-- Exercise directions --
Your task is to copy a single run of lines that starts at the line with "1024 pixels high." and stops at the line with "xs = [v[0] for", keeping both ends. Copy nothing else.

-- Available data --
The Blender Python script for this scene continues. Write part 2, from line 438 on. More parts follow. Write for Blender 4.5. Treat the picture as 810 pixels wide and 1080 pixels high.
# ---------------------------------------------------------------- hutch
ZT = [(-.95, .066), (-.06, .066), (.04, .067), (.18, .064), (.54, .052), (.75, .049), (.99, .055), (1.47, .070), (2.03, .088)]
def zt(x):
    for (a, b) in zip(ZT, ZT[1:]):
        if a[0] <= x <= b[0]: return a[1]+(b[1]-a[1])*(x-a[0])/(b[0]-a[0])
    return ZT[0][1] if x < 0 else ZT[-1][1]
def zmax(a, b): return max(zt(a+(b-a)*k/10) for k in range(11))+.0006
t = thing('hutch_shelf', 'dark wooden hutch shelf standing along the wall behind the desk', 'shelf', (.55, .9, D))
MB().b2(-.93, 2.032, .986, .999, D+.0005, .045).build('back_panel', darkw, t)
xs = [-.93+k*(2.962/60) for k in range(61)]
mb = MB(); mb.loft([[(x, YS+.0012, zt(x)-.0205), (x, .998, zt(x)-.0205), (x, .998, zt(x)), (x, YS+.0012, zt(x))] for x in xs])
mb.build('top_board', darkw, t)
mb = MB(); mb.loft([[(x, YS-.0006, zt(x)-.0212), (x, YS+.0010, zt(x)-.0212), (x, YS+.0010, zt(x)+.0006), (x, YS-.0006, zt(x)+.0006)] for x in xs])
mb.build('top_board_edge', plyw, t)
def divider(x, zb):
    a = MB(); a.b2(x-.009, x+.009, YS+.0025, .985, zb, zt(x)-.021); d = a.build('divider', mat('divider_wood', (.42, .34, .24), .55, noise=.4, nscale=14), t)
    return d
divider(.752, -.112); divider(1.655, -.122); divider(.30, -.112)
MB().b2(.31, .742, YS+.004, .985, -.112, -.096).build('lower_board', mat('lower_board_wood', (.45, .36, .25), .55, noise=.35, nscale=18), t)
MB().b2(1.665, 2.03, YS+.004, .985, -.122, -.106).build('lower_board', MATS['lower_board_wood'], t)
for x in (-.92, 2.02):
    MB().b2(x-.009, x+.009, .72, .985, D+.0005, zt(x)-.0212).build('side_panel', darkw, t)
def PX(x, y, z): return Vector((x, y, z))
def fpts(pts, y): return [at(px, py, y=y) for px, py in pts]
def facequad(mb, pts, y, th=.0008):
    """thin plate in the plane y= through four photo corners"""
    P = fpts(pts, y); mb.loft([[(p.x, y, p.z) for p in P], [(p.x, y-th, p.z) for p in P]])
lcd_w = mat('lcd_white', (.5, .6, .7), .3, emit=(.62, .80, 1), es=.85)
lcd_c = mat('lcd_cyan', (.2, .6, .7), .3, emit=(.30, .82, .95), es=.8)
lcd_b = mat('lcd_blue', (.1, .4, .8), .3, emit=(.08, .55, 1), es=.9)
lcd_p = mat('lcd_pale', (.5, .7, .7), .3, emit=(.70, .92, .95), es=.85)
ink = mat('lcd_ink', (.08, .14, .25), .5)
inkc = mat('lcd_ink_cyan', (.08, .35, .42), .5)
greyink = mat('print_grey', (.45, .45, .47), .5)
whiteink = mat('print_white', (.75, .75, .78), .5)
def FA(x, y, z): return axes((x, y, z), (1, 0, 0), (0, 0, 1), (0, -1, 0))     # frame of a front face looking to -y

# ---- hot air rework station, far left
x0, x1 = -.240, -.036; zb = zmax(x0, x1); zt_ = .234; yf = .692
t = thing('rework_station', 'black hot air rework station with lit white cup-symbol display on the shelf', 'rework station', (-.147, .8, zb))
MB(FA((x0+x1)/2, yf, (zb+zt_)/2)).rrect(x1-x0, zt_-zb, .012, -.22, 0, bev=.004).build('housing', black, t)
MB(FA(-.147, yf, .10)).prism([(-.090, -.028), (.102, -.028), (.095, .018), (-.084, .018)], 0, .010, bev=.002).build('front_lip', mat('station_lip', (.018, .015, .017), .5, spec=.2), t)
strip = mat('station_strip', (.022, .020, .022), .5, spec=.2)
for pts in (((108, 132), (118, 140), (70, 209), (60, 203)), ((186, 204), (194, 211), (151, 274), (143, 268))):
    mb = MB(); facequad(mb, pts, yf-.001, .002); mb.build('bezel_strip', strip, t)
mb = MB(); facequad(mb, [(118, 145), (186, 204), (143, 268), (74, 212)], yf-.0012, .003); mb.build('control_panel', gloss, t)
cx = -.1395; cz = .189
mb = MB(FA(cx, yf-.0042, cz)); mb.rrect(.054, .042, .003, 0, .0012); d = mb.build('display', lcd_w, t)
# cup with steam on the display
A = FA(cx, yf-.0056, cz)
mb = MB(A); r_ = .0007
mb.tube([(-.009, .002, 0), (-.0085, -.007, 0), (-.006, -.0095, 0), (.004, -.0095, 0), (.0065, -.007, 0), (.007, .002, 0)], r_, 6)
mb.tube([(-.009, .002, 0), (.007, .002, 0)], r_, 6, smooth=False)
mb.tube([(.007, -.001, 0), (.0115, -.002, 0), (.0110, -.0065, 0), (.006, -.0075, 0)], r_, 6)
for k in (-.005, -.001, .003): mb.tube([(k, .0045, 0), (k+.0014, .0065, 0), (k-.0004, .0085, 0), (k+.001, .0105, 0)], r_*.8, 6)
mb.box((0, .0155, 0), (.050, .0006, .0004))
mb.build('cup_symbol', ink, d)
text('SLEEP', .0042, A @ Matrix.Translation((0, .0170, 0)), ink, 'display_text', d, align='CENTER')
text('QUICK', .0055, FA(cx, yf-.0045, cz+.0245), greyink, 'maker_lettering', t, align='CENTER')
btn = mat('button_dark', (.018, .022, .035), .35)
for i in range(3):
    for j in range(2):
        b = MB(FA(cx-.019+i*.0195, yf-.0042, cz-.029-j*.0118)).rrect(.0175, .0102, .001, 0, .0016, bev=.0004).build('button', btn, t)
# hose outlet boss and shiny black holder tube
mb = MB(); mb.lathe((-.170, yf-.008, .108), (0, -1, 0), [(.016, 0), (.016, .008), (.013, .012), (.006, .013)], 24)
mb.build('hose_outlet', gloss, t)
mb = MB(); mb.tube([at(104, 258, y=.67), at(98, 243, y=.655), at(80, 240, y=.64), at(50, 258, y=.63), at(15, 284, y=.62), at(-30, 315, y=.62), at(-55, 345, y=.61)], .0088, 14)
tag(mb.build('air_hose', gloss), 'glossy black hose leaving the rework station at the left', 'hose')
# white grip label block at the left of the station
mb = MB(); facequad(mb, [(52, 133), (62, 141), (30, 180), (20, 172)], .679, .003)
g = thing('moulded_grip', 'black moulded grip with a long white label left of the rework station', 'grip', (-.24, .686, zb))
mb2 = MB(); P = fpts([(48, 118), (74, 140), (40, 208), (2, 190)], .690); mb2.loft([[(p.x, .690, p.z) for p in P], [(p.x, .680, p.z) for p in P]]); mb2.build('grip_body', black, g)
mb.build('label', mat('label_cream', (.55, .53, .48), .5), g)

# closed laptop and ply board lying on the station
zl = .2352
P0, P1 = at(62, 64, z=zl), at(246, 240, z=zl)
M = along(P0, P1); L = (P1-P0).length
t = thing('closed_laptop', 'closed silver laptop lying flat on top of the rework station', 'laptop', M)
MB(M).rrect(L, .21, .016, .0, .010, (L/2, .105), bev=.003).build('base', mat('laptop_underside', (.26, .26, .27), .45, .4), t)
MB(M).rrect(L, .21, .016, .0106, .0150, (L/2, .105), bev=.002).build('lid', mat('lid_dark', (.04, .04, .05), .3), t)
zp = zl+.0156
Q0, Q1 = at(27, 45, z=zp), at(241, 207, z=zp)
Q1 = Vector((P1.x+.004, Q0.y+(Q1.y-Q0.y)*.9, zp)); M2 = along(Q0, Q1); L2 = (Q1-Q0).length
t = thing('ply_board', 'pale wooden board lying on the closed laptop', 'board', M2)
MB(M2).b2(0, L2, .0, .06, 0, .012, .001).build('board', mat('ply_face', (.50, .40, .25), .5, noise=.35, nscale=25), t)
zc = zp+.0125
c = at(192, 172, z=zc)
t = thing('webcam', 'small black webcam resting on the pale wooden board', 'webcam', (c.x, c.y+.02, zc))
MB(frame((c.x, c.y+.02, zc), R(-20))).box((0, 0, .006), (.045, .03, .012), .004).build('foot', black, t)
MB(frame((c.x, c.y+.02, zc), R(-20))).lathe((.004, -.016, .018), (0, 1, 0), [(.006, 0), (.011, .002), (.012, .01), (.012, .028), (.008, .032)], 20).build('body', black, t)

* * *

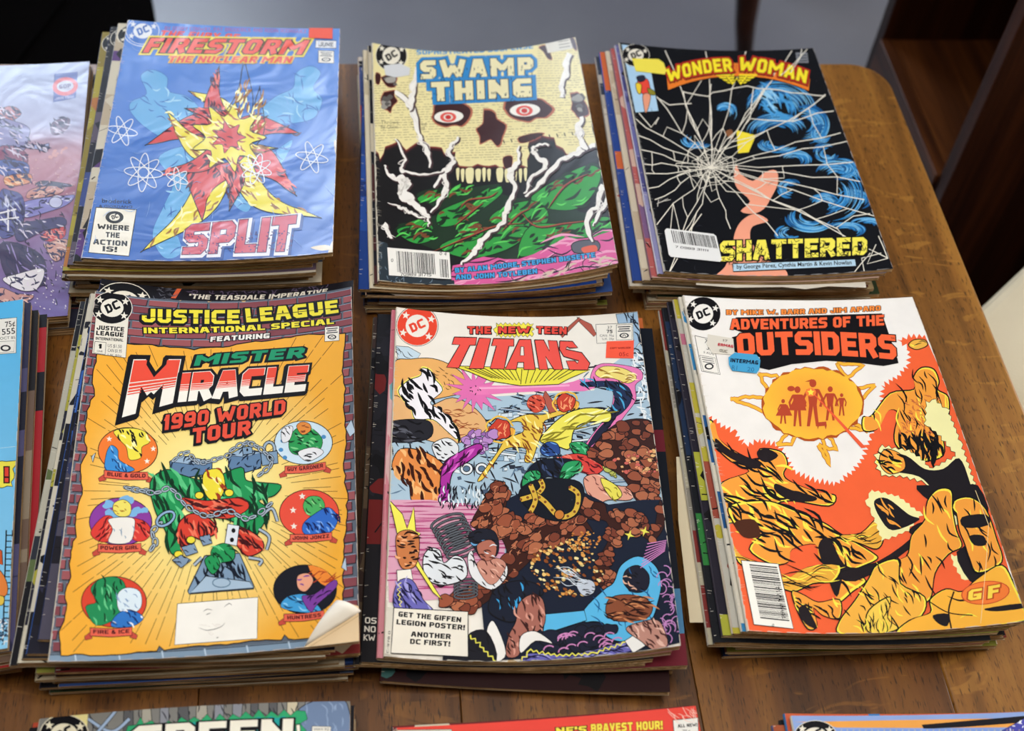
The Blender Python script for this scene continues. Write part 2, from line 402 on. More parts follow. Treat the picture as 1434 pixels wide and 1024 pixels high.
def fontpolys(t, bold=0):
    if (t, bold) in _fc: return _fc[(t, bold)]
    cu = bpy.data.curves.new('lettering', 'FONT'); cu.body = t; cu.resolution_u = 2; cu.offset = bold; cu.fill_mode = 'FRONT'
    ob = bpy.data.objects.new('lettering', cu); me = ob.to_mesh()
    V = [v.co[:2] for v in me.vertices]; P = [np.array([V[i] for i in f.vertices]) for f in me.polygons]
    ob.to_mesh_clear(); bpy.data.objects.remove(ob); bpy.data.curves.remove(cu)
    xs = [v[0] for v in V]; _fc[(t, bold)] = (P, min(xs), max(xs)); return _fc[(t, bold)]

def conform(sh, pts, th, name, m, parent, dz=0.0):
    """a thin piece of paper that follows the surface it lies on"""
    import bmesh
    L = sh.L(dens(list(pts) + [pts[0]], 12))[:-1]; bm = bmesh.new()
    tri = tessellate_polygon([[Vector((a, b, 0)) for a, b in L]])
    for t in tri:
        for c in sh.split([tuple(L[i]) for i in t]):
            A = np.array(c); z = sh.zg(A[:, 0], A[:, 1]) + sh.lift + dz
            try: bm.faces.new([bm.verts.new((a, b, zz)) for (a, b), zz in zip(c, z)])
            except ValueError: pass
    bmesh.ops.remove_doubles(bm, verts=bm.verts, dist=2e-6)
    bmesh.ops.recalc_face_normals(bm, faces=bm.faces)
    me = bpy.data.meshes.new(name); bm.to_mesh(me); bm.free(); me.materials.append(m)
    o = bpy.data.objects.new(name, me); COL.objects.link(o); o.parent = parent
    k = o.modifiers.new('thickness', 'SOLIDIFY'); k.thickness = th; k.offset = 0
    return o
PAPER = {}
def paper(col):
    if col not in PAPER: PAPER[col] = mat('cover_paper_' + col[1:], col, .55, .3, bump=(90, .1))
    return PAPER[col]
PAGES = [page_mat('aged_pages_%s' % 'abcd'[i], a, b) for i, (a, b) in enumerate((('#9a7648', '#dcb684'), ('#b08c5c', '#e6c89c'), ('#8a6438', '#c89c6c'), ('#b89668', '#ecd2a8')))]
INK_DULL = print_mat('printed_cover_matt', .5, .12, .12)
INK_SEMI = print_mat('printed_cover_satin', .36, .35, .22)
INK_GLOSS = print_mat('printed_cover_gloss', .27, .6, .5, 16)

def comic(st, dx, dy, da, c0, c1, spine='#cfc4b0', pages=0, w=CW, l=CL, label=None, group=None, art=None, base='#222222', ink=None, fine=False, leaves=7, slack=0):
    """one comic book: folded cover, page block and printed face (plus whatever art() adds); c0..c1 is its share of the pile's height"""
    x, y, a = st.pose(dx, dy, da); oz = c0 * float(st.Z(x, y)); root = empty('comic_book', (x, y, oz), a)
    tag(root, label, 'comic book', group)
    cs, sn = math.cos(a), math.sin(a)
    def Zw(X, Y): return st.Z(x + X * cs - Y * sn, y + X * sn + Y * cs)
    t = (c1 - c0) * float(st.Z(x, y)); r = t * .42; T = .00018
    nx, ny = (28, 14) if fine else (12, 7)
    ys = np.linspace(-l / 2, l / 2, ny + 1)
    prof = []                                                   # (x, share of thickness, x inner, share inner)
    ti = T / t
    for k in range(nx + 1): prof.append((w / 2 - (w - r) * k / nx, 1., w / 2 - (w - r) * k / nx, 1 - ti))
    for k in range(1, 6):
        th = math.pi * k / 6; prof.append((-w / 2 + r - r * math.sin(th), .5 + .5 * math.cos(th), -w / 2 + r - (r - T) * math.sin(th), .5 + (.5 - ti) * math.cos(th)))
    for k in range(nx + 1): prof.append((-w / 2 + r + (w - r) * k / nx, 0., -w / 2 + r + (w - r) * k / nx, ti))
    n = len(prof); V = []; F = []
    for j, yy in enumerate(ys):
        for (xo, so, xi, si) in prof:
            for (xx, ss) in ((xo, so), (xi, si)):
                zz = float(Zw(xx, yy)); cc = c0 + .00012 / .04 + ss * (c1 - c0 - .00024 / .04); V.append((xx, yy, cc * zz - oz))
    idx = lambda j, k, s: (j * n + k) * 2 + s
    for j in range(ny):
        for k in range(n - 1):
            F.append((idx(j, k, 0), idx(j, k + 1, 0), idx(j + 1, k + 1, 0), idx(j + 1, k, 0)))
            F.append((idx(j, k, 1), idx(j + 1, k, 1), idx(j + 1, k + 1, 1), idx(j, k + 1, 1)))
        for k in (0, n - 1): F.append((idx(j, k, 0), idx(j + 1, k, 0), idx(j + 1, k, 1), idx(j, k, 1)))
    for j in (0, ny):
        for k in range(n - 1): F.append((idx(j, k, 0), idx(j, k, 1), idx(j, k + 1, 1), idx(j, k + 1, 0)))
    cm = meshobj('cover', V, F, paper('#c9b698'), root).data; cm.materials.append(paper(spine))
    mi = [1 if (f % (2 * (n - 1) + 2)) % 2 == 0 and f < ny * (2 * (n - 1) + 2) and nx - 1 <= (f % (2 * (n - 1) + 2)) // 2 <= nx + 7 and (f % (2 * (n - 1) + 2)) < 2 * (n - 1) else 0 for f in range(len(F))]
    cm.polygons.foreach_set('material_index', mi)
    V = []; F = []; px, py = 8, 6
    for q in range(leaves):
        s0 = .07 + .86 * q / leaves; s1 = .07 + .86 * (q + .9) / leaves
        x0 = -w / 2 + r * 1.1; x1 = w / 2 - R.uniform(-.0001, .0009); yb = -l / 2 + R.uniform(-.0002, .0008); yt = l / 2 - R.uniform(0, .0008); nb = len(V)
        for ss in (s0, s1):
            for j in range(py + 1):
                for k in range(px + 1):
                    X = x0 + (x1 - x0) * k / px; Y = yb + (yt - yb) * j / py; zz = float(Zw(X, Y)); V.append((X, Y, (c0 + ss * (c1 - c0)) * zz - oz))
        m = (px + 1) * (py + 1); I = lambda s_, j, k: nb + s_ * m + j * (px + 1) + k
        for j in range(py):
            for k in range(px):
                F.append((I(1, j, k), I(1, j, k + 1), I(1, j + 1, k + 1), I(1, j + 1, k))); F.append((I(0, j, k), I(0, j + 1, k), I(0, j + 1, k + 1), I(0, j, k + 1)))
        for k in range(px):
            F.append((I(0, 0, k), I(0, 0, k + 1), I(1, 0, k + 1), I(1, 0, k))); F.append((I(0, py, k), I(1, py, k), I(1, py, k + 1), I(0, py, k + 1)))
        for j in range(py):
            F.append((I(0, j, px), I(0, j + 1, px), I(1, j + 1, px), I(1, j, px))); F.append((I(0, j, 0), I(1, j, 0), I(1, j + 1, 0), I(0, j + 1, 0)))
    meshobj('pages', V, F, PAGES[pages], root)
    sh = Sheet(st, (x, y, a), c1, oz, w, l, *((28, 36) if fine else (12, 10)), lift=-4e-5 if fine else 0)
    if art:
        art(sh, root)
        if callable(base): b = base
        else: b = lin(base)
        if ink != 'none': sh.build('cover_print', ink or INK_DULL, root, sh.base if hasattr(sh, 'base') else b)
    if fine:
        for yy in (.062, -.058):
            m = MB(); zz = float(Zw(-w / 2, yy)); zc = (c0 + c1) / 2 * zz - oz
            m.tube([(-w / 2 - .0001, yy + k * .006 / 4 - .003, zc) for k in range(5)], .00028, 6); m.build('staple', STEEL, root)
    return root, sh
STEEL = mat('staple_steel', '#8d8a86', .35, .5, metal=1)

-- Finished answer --
The Blender Python script for this scene continues. Write part 2, from line 402 on. More parts follow. Treat the picture as 1434 pixels wide and 1024 pixels high.
def fontpolys(t, bold=0):
    if (t, bold) in _fc: return _fc[(t, bold)]
    cu = bpy.data.curves.new('lettering', 'FONT'); cu.body = t; cu.resolution_u = 2; cu.offset = bold; cu.fill_mode = 'FRONT'
    ob = bpy.data.objects.new('lettering', cu); me = ob.to_mesh()
    V = [v.co[:2] for v in me.vertices]; P = [np.array([V[i] for i in f.vertices]) for f in me.polygons]
    ob.to_mesh_clear(); bpy.data.objects.remove(ob); bpy.data.curves.remove(cu)
    xs = [v[0] for v in V]; _fc[(t, bold)] = (P, min(xs), max(xs)); return _fc[(t, bold)]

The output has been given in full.